One of the shrewdest bets of this World Cup? Placing some money on Luis Suarez biting an opponent.

"In football, defence was always superior to attack," Michel Platini once said, but now, it appears, the reverse is true, and not simply because there is a new and adventurous spirit abroad. Defending is an art that seems less interesting to multimillionaire players than it used to, and the unchanging, highly drilled back four is a rarity even in the club game. Players switch teams too often; squads are too big and need rotating; defenders spend way more time being suspended than they ever did. It's hard to see a single country in the tournament that could rely on shutting a team out and hoping to win by pinching a goal from a set piece at the other end. The Russians were boring -- they were coached by Fabio Capello, after all --but they were also inadequate, at both ends of the pitch.

Yet, paradoxically, true strikers are in short supply. Two hundred million people live in Brazil, and just about every single one of them breathes football. So why is Fred playing at centre-forward? Spain were the reigning world and European champions coming into the tournament, yet the only strikers they could call on were ageing David Villa of Melbourne City, hapless Fernando Torres, whose lack of confidence over the past couple of years has been ghastly to watch, and Diego Costa, who bafflingly made two appearances for Brazil in 2013, and who endured a wretched tournament anyway.

Miroslav Klose is, of course, a true striker, but if you'd told him at the 2002 tournament that he'd be getting a game for Germany in 2014, he'd have laughed at you. Klose celebrated his 36th birthday just before this World Cup started, and he could reasonably have expected a global footballing superpower to have found someone else by now.

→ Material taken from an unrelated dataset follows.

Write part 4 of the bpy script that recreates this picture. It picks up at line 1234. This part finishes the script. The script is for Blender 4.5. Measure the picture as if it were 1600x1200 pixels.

Most Arsenal fans are a little disconcerted to see Lukas Podolski sitting on the German bench, too. At the Emirates we're used to seeing him sitting on the bench -- it's not that. But as Arsenal aren't overburdened with top-quality forwards, we presumed his poor season meant he didn't have a hope in hell of getting anywhere near a squad that has a decent chance of winning the tournament. Klose is the only orthodox striker in Germany's 23-man squad, but their attacking midfielders more than compensate. (Nobody quite knows what Thomas Muller is, but he's the joint top scorer in Brazil.) The "hole" everyone now seems to want to play in will soon be as big as a lunar crater. What's wrong with them all? Here's a career path: hang around on the edge of the box, wait for a rebound off a defender, knock it in from 2 yards, become a national hero. It worked for Gary Lineker and Gerd Muller.

Jonathan Brack, a Swedish teacher, made the best and shrewdest bet of the tournament: he got 175/1 on Luis Suarez biting an opponent, and won 1,200 pounds (pending, presumably, Uruguay's desperate, embarrassing appeal). Suarez has provided one of the moments in the tournament to date that will be repeated on television for as long as there are televised World Cups. A couple of the others came in the extraordinary, sad, thrilling game between Netherlands and Spain, but Robin van Persie's header from Daley Blind's brilliant cross, and Arjen Robben's electrifying footrace against Gerard Pique produced only goals, however, and goals, even great ones, are predictable within the context of a football match. The Suarez assault, deplorably unsporting though it might have been, was one of those moments that make sport so addictive: front-page headline news that is at the same time comprehensible, relatively harmless even to the victim, and astounding. Life, regrettably, is not like that, and we should do everything we can to delay its return on July 14.